If these thoughts are with you and you’re worried, please reach out to someone — a friend, a family member, your doctor — or use a crisis line. Asking for help doesn’t make you weak. It makes you human.

If you are in North Bay / Nipissing area:

  • Emergency: call 911
  • Canada Crisis / Suicide Support (24/7): call or text 9-8-8
  • Local 24-hour mental health / crisis (Nipissing): 705-495-8198 (alt: 705-495-8148; toll-free 1-800-352-1141)
  • CMHA — North Bay & District: 1-800-352-1141 (office: 705-476-4088)
  • Amelia Rising — Sexual Violence Support (North Bay): Crisis 705-476-3355 (office: 705-840-2403)
  • Child & Youth Mental Health Crisis (Nipissing & Parry Sound): 1-844-287-9072 (24/7)
  • Kids Help Phone (youth, 24/7): 1-800-668-6868 or text 686868
  • 211 Ontario (local referrals / non-urgent): dial 2-1-1

Small closing

This is not advice; it is a sharing from my life. If anything here lands — the exhaustion, the guilt, the tiny hard-won steps — please accept the quiet permission I offer you now: it is okay to not be okay, and it is okay to ask for help.

Some days survival is the victory. Some days the best you can do is feed the kids, answer one email, or just keep breathing. That is enough. You are enough.

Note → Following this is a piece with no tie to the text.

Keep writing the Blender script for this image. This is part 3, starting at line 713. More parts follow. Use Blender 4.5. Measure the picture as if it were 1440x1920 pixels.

Today I have a plan. I’m sitting in Tim Hortons with an Earl Grey tea, my laptop, free Wi-Fi, and a list of paperwork and administrative tasks. It’s a neutral, trauma-free space — unlike the house, which is full of triggers. I will update my Word document with the most recent poem. I might even research how to publish, since I now have over 50 poems. I’ll keep busy. A child missed the bus this morning, so I drove her into school and later I have a meeting with the school to set up support for her. She’s finished a 20-week CBT trauma course and is doing okay right now, but I want a system in place for when things resurface — so we’re prepared instead of scrambling.

If only I could manage to look after myself the way I manage to look after everyone else.

I know what it is to feel like you’re drowning while everyone else thinks you’re fine. I know what it is to fear being “too much” for the people you love, and to carry guilt for not being stronger. But you are not alone.

So if today feels impossible, let tomorrow carry some of the weight. If the water sings, keep walking. If the night feels endless, know that dawn has a habit of showing up anyway.

Keep one foot forward. Keep taking the careful steps. Keep walking. Not perfectly, not heroically — just stubbornly. And maybe together we will stumble into lighter days.